Asido pues a la nueva religión matemática, el hombre puede venerar de otro modo el mundo, lo que no deja de ser veneración, pero al estilo pitagórico, la que se topa con ese alma del número que nos compone. Sin este componente no hay, no puede haber, ciencia; es decir, sin el impulso mítico hacia un puro admirarse de la naturaleza que halla números como antes buscó dioses, la búsqueda del alma que se despliega con monotonía en las brillantes geometrías del cristal o del carbono que se sublima en el diamante. Un mundo que se siente fuera de uno y aparte, aunque nos constituya. Este canto mustio y exultante es, en cierta medida, la Modernidad, la religión de empiristas y racionalistas, de la inducción y la deducción. Un canto cósmico que lo es hacia un mundo que por fortuna nos supera y desborda, al que queremos atrapar como a un inagotable océano. Por mucho que lo estudiemos, nunca vamos a dejar de venerarlo con la más antigua y humana de las devociones, con el carburante del mito tiñendo sus heladas facetas. Una bella frialdad la del vacío inmenso que tratamos de describir.

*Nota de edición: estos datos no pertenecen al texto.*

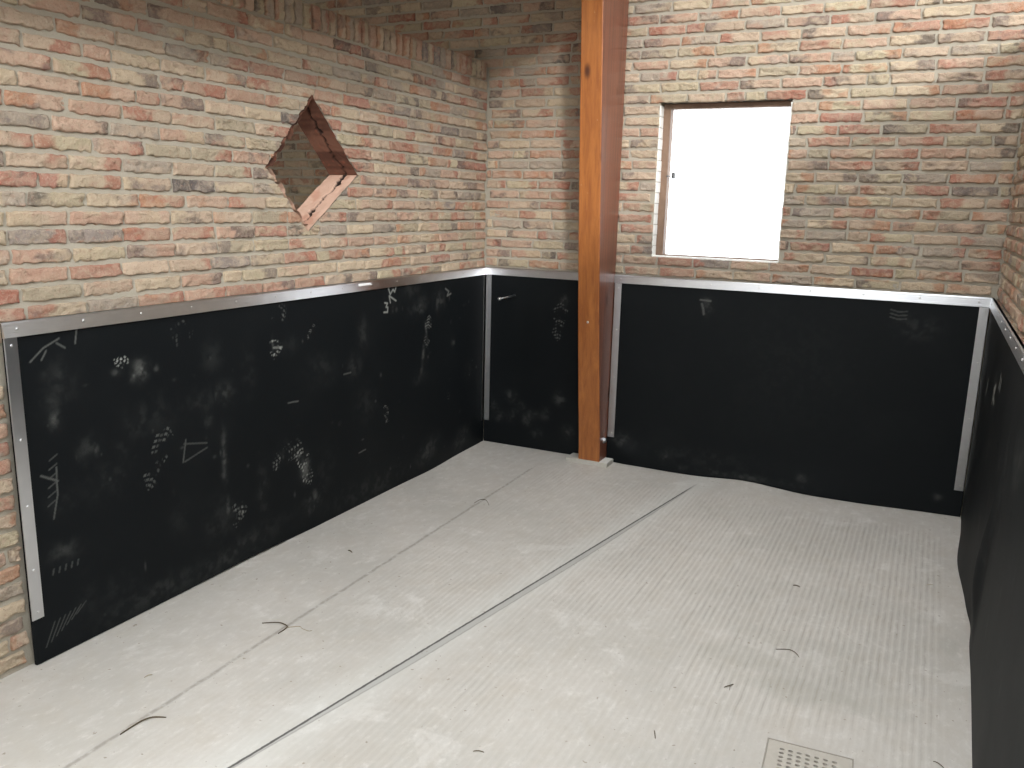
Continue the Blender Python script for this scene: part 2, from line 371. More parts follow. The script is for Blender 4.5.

Un raro equilibrio que tratamos de crear ante lo lejano y platónicamente perfecto de las últimas regiones del universo y la incendiaria máquina de sacralizar que somos.
Quedan, pues, la ciencia y los libros, como si orásemos en un solitario templo de piedra, como si dialogáramos con la más inverosímil, majestuosa y arriesgada de las hipótesis, la de que existe, que hay, un centro con un Minotauro postulado por el breve trasiego del hombre en su biblioteca, vagando en el laberinto del universo.
La ciencia, pues, es la más refinada e irónica de las artes, la más excelsa, la que indaga en la eternidad donde somos y nos disolvemos.